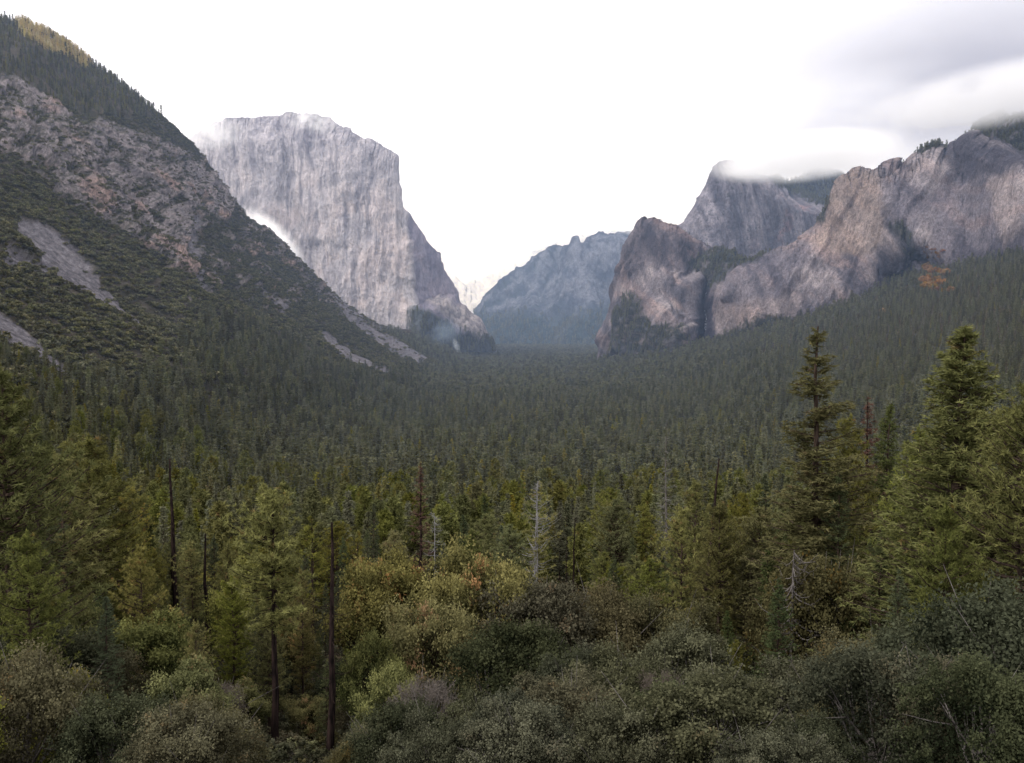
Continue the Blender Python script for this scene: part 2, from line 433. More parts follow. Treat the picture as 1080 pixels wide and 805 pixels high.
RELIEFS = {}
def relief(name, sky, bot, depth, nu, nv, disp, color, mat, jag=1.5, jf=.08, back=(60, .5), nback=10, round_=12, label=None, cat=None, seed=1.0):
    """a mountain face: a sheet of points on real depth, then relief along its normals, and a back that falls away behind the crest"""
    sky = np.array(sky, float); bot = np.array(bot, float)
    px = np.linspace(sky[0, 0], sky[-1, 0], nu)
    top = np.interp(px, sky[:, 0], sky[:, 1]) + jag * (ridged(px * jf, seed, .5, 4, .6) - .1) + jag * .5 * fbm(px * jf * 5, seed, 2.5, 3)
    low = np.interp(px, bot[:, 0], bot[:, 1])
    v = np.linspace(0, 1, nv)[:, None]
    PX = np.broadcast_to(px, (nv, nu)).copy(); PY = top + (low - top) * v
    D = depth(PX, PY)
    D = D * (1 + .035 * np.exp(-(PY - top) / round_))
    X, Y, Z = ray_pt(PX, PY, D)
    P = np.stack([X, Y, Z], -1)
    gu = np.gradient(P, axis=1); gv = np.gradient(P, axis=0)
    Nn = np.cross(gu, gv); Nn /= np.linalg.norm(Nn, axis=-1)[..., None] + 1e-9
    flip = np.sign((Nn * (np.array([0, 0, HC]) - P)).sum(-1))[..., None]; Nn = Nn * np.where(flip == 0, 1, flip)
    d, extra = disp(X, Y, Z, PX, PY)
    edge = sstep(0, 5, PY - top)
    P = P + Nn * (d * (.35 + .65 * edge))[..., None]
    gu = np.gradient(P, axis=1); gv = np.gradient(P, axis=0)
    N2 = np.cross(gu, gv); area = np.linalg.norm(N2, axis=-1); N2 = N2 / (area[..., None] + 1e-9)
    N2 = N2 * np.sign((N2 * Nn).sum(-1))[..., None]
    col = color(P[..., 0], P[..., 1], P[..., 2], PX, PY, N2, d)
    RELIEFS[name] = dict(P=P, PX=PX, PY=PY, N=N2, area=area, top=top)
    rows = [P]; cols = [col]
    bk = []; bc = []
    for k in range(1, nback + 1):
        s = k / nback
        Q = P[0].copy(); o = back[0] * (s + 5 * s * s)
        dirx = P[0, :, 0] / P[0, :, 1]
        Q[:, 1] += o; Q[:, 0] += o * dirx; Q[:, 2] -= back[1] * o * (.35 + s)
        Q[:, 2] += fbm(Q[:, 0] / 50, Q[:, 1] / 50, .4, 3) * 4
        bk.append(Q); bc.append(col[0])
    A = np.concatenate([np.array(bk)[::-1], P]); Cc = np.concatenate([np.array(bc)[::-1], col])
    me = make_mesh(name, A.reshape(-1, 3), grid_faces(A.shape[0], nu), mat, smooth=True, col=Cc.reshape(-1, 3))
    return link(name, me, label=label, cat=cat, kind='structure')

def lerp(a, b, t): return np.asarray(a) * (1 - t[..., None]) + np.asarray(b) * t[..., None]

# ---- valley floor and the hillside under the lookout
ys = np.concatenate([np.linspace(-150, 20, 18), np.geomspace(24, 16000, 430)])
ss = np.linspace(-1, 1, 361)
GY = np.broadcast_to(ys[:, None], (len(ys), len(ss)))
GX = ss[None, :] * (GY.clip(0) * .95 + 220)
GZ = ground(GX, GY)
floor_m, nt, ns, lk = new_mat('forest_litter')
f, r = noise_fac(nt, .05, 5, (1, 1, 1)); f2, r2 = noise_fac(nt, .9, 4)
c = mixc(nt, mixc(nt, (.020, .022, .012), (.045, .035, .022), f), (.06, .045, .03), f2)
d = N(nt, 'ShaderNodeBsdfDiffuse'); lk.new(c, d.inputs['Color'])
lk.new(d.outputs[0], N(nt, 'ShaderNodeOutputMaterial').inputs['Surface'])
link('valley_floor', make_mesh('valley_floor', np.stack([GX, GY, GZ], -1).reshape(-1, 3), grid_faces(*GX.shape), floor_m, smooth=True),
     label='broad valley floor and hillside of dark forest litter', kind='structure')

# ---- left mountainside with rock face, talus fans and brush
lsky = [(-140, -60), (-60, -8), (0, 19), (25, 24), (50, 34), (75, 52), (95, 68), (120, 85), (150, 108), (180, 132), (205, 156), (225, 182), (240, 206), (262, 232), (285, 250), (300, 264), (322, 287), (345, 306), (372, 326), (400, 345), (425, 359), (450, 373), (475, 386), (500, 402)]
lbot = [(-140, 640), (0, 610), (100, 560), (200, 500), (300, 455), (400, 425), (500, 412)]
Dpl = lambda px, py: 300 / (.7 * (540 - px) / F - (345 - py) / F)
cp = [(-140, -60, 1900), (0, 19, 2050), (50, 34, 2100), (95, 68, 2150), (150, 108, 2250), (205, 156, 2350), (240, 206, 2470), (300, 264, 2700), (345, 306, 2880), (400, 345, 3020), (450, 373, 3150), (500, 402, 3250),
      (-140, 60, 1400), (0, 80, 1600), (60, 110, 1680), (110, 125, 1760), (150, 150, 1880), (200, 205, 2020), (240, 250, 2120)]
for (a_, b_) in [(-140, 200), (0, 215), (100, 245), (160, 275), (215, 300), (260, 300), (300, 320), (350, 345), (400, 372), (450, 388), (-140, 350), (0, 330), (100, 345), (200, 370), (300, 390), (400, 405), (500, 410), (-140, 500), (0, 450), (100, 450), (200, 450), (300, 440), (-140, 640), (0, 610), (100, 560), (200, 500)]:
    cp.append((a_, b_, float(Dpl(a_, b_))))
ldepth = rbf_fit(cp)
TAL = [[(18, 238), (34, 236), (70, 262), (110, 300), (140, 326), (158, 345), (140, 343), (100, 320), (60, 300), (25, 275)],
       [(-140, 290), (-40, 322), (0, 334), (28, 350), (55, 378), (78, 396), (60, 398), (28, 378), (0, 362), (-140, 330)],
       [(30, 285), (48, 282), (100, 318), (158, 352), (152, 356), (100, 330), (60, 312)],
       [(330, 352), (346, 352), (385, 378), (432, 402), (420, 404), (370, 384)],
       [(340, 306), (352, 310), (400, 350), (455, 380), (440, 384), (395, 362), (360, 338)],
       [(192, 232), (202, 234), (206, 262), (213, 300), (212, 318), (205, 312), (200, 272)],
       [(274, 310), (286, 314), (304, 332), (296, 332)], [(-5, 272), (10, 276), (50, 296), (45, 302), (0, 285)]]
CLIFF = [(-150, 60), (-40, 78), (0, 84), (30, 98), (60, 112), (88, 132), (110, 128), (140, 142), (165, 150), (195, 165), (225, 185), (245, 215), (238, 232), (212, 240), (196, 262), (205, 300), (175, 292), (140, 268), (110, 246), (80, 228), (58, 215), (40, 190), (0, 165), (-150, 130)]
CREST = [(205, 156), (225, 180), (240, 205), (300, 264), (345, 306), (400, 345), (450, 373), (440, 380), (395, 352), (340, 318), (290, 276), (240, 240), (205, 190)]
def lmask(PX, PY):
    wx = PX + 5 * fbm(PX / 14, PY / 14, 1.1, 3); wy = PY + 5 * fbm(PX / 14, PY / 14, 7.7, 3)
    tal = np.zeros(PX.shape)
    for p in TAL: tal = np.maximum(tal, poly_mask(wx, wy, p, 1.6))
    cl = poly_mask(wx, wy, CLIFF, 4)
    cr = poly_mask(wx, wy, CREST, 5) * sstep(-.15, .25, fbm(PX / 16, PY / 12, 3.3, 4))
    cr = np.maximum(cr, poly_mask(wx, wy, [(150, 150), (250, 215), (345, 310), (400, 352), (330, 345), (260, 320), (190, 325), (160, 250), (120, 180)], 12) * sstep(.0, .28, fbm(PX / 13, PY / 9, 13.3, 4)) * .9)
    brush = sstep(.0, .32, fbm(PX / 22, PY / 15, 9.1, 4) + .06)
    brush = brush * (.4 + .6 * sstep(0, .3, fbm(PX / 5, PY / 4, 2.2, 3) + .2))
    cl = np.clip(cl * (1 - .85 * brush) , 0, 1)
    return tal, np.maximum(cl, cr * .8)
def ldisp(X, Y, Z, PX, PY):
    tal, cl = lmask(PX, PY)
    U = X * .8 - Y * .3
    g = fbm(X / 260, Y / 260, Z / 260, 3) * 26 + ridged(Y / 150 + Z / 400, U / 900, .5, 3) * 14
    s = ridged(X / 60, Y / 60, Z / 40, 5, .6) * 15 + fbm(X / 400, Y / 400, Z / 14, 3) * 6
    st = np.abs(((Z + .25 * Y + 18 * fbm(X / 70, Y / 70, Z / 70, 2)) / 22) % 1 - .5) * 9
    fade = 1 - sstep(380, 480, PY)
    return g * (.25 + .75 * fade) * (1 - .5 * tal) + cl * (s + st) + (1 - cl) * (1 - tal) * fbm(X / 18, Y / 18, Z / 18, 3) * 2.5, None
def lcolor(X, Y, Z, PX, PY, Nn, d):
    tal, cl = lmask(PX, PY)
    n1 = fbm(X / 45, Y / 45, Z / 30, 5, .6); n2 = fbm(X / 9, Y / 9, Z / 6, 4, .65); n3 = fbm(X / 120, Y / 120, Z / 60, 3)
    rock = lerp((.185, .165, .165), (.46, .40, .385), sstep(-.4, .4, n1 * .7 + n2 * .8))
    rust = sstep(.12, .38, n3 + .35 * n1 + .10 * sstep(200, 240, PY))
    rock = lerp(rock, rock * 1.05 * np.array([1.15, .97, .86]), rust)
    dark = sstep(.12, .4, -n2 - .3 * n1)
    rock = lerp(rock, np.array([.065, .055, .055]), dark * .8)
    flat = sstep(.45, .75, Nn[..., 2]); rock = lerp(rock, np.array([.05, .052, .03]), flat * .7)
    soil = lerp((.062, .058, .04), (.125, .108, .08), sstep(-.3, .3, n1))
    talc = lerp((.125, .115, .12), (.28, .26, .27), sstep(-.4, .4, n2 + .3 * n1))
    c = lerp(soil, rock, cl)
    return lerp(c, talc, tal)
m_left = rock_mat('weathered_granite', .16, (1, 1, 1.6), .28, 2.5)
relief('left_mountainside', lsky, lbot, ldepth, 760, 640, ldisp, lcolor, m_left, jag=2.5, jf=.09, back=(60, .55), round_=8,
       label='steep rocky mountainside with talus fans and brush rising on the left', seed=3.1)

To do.
Look at the listing and set down only the lines from its start through the line with "return link(name, me, label=label, cat=cat, kind='structure')", word for word and without pictures.

Correct result.
Continue the Blender Python script for this scene: part 2, from line 433. More parts follow. Treat the picture as 1080 pixels wide and 805 pixels high.
RELIEFS = {}
def relief(name, sky, bot, depth, nu, nv, disp, color, mat, jag=1.5, jf=.08, back=(60, .5), nback=10, round_=12, label=None, cat=None, seed=1.0):
    """a mountain face: a sheet of points on real depth, then relief along its normals, and a back that falls away behind the crest"""
    sky = np.array(sky, float); bot = np.array(bot, float)
    px = np.linspace(sky[0, 0], sky[-1, 0], nu)
    top = np.interp(px, sky[:, 0], sky[:, 1]) + jag * (ridged(px * jf, seed, .5, 4, .6) - .1) + jag * .5 * fbm(px * jf * 5, seed, 2.5, 3)
    low = np.interp(px, bot[:, 0], bot[:, 1])
    v = np.linspace(0, 1, nv)[:, None]
    PX = np.broadcast_to(px, (nv, nu)).copy(); PY = top + (low - top) * v
    D = depth(PX, PY)
    D = D * (1 + .035 * np.exp(-(PY - top) / round_))
    X, Y, Z = ray_pt(PX, PY, D)
    P = np.stack([X, Y, Z], -1)
    gu = np.gradient(P, axis=1); gv = np.gradient(P, axis=0)
    Nn = np.cross(gu, gv); Nn /= np.linalg.norm(Nn, axis=-1)[..., None] + 1e-9
    flip = np.sign((Nn * (np.array([0, 0, HC]) - P)).sum(-1))[..., None]; Nn = Nn * np.where(flip == 0, 1, flip)
    d, extra = disp(X, Y, Z, PX, PY)
    edge = sstep(0, 5, PY - top)
    P = P + Nn * (d * (.35 + .65 * edge))[..., None]
    gu = np.gradient(P, axis=1); gv = np.gradient(P, axis=0)
    N2 = np.cross(gu, gv); area = np.linalg.norm(N2, axis=-1); N2 = N2 / (area[..., None] + 1e-9)
    N2 = N2 * np.sign((N2 * Nn).sum(-1))[..., None]
    col = color(P[..., 0], P[..., 1], P[..., 2], PX, PY, N2, d)
    RELIEFS[name] = dict(P=P, PX=PX, PY=PY, N=N2, area=area, top=top)
    rows = [P]; cols = [col]
    bk = []; bc = []
    for k in range(1, nback + 1):
        s = k / nback
        Q = P[0].copy(); o = back[0] * (s + 5 * s * s)
        dirx = P[0, :, 0] / P[0, :, 1]
        Q[:, 1] += o; Q[:, 0] += o * dirx; Q[:, 2] -= back[1] * o * (.35 + s)
        Q[:, 2] += fbm(Q[:, 0] / 50, Q[:, 1] / 50, .4, 3) * 4
        bk.append(Q); bc.append(col[0])
    A = np.concatenate([np.array(bk)[::-1], P]); Cc = np.concatenate([np.array(bc)[::-1], col])
    me = make_mesh(name, A.reshape(-1, 3), grid_faces(A.shape[0], nu), mat, smooth=True, col=Cc.reshape(-1, 3))
    return link(name, me, label=label, cat=cat, kind='structure')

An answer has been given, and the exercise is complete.